I don't know what you mean by the bold, particularly in regards to science. Are the laws of science different in different locales? If you're referring to evolution, IIRC, it wasn't really discussed when my kids took science classes in high school. Is history different in different places?

Quote:
Originally Posted by villageidiot1 View Post
I live in Pennsylvania and have had the opportunity to meet and talk to a lot of teachers. The ones who discuss politics are overwhelmingly conservative Republicans.

How localized do you want education control to be? Too many school board members have single agendas. They want to fire the football coach, keep a local elementary school open or micromanage a construction project. I get a kick out of reading local school board minutes and seeing debate about approving which new textbook should be purchased.

How much of a difference is there between managing education at the state or federal level? The problem is when both try to manage it.
I agree.

Quote:
Originally Posted by Everdeen View Post
Here it is the other way around. In fact, I have noticed that republicans tend not to speak up for fear of being ostracized. I'm not republican, but do hold some conservative ideals. I do not discuss politics at work.



Well, how big and far remove do you want it to be? I mean, why stop at the federal level? We could make it world wide, right?

Personally, I think that a district should be no larger than one high school and its feeders. Let the local community decide what is best for their community. At least if something is wrong, you have chance of making a change.

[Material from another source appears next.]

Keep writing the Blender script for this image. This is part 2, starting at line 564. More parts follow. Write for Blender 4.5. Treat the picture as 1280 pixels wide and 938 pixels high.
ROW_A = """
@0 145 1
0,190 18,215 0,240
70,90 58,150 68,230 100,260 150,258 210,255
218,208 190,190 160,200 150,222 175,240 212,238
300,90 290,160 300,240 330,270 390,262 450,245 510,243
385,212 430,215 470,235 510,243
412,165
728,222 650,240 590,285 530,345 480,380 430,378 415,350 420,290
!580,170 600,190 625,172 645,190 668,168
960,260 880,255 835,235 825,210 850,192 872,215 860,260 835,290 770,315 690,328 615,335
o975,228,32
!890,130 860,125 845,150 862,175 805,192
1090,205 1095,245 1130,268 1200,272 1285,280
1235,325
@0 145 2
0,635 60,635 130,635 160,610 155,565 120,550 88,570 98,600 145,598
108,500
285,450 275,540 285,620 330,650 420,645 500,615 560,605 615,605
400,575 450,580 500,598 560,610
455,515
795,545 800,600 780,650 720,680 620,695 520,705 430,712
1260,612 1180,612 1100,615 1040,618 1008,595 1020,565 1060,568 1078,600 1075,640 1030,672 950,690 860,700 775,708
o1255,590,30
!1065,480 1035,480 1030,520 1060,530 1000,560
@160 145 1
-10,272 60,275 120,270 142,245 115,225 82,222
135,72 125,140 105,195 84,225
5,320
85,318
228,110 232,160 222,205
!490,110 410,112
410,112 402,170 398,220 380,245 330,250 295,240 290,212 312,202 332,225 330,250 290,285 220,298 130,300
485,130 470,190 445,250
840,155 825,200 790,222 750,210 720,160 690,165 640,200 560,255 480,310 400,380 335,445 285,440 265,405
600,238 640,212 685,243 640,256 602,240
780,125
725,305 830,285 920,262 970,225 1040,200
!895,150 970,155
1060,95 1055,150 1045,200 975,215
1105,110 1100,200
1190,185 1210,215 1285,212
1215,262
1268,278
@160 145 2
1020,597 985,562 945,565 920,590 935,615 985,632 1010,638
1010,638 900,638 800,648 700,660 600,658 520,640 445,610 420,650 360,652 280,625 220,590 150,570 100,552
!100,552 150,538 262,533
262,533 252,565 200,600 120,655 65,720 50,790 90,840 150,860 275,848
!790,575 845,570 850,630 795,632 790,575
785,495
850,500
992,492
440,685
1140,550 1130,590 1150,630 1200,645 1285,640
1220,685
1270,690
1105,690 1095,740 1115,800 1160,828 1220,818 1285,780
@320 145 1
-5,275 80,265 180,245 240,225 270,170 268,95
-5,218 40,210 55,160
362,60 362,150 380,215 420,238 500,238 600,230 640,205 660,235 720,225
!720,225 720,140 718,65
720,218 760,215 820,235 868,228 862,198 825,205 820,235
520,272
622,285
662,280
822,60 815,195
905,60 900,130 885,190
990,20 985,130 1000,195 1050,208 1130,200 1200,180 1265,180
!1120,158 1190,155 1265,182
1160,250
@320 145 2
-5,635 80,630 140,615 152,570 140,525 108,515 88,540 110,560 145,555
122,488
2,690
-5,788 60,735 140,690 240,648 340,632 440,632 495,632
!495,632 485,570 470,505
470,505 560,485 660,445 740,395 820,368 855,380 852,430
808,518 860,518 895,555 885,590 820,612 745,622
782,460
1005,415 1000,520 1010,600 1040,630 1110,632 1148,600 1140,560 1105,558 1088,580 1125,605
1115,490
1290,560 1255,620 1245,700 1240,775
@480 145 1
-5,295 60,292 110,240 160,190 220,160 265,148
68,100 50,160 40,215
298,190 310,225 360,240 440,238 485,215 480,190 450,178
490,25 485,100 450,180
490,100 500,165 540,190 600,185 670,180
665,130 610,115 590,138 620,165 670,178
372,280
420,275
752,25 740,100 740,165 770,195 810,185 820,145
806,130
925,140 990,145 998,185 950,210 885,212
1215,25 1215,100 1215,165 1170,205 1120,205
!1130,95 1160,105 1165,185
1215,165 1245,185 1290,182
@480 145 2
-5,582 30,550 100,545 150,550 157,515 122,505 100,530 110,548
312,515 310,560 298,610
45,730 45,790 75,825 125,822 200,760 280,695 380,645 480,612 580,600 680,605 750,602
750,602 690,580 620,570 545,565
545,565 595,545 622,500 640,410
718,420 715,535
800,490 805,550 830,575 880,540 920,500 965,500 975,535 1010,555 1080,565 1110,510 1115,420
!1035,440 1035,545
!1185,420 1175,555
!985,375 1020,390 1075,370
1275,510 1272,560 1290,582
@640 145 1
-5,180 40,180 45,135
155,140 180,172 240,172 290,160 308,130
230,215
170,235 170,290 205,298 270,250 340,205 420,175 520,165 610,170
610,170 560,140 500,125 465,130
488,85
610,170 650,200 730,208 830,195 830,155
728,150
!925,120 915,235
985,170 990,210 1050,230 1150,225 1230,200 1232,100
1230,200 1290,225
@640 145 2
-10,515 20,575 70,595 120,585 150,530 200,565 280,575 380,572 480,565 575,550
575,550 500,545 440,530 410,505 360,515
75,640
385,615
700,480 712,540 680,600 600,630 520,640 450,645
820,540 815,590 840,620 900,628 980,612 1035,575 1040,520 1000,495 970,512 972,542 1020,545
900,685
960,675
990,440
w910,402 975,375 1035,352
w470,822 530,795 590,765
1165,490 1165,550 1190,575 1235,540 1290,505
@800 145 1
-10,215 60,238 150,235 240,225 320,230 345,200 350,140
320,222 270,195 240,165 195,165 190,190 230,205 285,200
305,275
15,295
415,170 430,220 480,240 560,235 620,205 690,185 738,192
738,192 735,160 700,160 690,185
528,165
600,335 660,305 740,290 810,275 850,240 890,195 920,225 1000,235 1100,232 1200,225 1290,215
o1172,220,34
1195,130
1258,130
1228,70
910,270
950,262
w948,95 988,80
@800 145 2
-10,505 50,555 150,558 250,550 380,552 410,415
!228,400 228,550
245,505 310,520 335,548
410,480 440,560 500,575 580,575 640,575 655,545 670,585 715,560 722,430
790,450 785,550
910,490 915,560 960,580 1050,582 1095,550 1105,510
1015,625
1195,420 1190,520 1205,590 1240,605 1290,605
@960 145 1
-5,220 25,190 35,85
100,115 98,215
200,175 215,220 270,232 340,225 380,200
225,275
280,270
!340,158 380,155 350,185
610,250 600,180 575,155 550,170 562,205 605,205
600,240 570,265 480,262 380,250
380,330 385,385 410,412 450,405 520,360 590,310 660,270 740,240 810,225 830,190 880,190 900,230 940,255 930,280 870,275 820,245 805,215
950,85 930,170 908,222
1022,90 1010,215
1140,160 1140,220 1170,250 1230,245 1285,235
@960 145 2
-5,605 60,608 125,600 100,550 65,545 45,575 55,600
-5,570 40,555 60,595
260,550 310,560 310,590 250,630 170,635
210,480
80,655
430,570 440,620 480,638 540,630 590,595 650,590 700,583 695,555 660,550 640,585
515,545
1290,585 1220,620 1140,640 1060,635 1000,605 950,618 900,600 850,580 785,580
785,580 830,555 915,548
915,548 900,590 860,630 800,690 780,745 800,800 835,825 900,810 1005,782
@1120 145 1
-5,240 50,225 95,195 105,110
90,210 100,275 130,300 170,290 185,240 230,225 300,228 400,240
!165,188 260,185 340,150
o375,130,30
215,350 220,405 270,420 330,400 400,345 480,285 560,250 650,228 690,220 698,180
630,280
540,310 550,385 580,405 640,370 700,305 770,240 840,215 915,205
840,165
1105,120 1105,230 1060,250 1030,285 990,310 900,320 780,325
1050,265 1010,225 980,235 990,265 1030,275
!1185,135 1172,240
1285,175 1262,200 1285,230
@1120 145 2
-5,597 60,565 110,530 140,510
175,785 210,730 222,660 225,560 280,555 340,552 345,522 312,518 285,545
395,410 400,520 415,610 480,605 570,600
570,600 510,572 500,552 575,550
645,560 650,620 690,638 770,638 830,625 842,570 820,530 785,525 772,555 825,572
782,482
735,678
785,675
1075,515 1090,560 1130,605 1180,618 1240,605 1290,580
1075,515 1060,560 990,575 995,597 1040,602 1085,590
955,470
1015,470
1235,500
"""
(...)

Yeah, you get people that are on a power trip and want to micro manage, but they do that at the federal level, too. I don't know how to get rid of that.
That would not work in most large cities. Denver has 22 high schools all of which have 400-500 students, plus some charters. It would also not work well in many rural areas, particularly in the spread out western US. In the metro Denver area, Douglas County and Jefferson County have county-wide school districts. While both are more suburban than rural now, they began as rural districts that could combine resources better as single districts, rather than a bunch of small districts.